As clouds continue to gather over Europe’s economy, the European Central Bank imposed another large interest-rate increase on Thursday, as policymakers tried to quickly quell the region’s record-high inflation.
The central bank, which sets monetary policy for the 19 countries that use the euro, raised interest rates by three-quarters of a percentage point, matching the previous increase last month. After a slow start in raising rates — its July increase was the first in more than a decade — the bank said it had rapidly tightened its policy stance as inflation has proved worse and more persistent than the bank expected.
In just three months, the bank has raised rates by 2 percentage points, the fastest pace of tightening in the bank’s two-decade history.
Consumer prices rose 9.9 percent on average in the eurozone in September from a year earlier, the fastest pace on record, driven by energy and food prices. The bank targets a 2 percent inflation rate.
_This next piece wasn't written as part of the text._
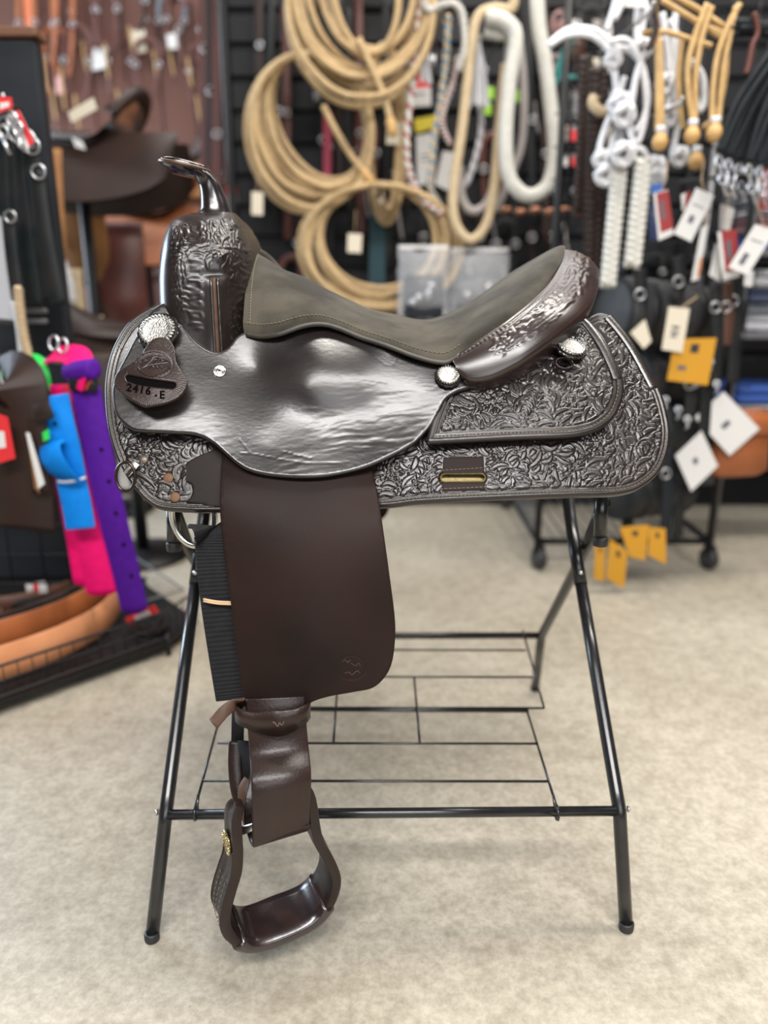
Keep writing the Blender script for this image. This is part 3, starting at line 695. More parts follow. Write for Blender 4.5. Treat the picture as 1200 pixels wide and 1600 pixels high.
for i in range(len(a)):
    r_, l_ = Rr[i], Lr[i]; d = l_ - r_; tn = a[min(i + 1, len(a) - 1), :3] - a[max(i - 1, 0), :3]; n = np.cross(tn, d); n /= np.linalg.norm(n) + 1e-9
    o = (r_ + l_) / 2 - ctr
    if np.dot(n, o) < 0: n = -n
    Lg = np.linalg.norm(d)
    G[i, :nv] = r_ + d * v[:, None] + n * (np.sin(v * PI) ** .8 * Lg * .11)[:, None]
    dn = d / (Lg + 1e-9); inw = -n
    for k in range(10):
        t = (k + 1) / 10; ang = t * PI * .55
        G[i, nv + k] = l_ + dn * .010 * math.sin(ang) * (1 - .2 * t) + inw * (.016 * (1 - math.cos(ang)) + .030 * t * t)
Nn = grid_normals(G); Nn *= np.sign((Nn * (G - ctr)).sum(-1).mean())
px, py = proj(np.stack([G[..., 0], -np.abs(G[..., 1]), G[..., 2]], -1)); vv = np.concatenate([v, np.ones(10)])[None]
us = np.linspace(0, 1, len(a))[:, None]; us = np.minimum(us, 1 - us) * 2
bw = np.sin(resample(Rr, 1e9, False).shape[0] * 0 + np.concatenate([[0], np.cumsum(np.linalg.norm(np.diff(Rr, axis=0), axis=1))])[:, None] * 2 * PI / .0062)
h = .0017 * hm(px, py) * sstep(vv, .20, .24) * (1 - sstep(vv, .72, .80)) * sstep(us, .22, .30) + .0006 * bw * np.exp(-((vv - .12) / .035) ** 2) - .0010 * np.exp(-((vv - .17) / .02) ** 2) - .0008 * np.exp(-((vv - .06) / .02) ** 2)
V, Fc = grid_mesh(G + Nn * h[..., None])
f0 = tuple(range(nv + 10)); f1 = tuple((len(a) - 1) * (nv + 10) + j for j in range(nv + 9, -1, -1))
mk('cantle', V, Fc + [f0, f1], L_CANT, SAD)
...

“Inflation remains far too high and will stay above the target for an extended period,” Christine Lagarde, the president of the central bank, said at a news conference in Frankfurt on Thursday.
The bank’s policy stance is intended to weaken the forces pushing up demand and guard against the risk that inflation expectations persistently shift higher, she said.
“We are not done yet; there is more ground to cover,” Ms. Lagarde said.
But the central bank provided few details about the precise path of interest rate hikes. Ms. Lagarde said the bank had made “substantial” progress in withdrawing easy money from the eurozone, and while interest rates would rise further, the number and magnitude of upcoming moves would be decided based on data at each policy meeting. Because of the heightened uncertainty, it was unhelpful to provide too much forward guidance, she added.
The challenges facing central bankers have increased in the past few months as lawmakers have taken more steps to protect households and businesses from rising prices, especially high energy bills. Central bankers have warned that fiscal policy must not work at odds with monetary policy. Britain has become an international example of this risk. Last week, Liz Truss resigned as prime minister after her tax cuts provoked turmoil in financial markets.